Once I was asked by a newspaper reporter if I was a “Christian nationalist?” I responded without answering her question, “I’m a Kingdom of God revolutionary!” She looked bewildered and asked back, “What is that?” I smiled and off we went.
Jesus came not as a founder of a new religion but as a fire starter of a revolution. Jesus was not a religious leader but a revolutionary freedom fighter. The first words of the first sermon of His public ministry defined it: “Repent, for the Kingdom of heaven is at hand” (Matthew 4:17b). Jesus’s mission was to inaugurate a movement that would change the world.
Jesus had a Laser Focus
Jesus was laser focused on the Kingdom of God. He spoke about the Kingdom of God more than any other topic. He told us to “seek first the Kingdom of God” (Matthew 6:33) and to pray “Thy Kingdom come Thy will be done on earth as it is in heaven” (Matthew 6:10). In His greatest and longest sermon, the Sermon on the Mount, Jesus spoke of the ethics of the Kingdom (Matthew 5-7).
Even at the end, the disciples were so transfixed and even confused by this kingdom message that they asked Jesus if now, “at this time, He would restore the kingdom to Israel” (see Acts 1:6). In other words, the disciples still held to Jewish nationalism in their view of the Kingdom of God.
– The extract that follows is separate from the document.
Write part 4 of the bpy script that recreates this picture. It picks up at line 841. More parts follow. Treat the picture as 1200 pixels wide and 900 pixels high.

Jesus deflected their question by announcing that “power” was coming. The disciples wanted political and military power that would bring freedom from Roman oppression. Jesus counters that power is coming from the Holy Spirit that will bring freedom from Satan: “You shall receive power when the Holy Spirit comes upon you…” (Acts 1:8a). Whereas they were looking for power that would bring in a nationalist victory, Jesus said that this power would make them “witnesses to Me in Jerusalem, Judea, Samaria, and the remotest parts of the world” (Act 1:8b). A new kind of revolution that would not just impact Israel but the entire world!
For the most part, I understand the term, Christian Nationalism, being thrown around these days, most of it from the secular media. It’s being used in a pejorative way to conjure up images of Hitler in Germany. But for whatever the purpose may be, many books are being written and pastors are identifying with the term. Others are turned off by it. It’s as confusing now as it was in Jesus’s time.
I’m not turned on or off by the term. It’s not my focus because it wasn’t Jesus’s focus. I’m advocating for a more biblical term, a “Kingdom of God revolution.” That’s my vision. And it begins with a word that’s never been popular in polite parlor rooms, “repent”! To repent is to change our mind and heart. To repent is to shift from seeking first the systems and values of this world, even the American dream, to seeking first the Kingdom of God. It’s shifting from the American dream to the Jesus dream. The dream of Jesus for America (and every nation) is a Kingdom of God revolution.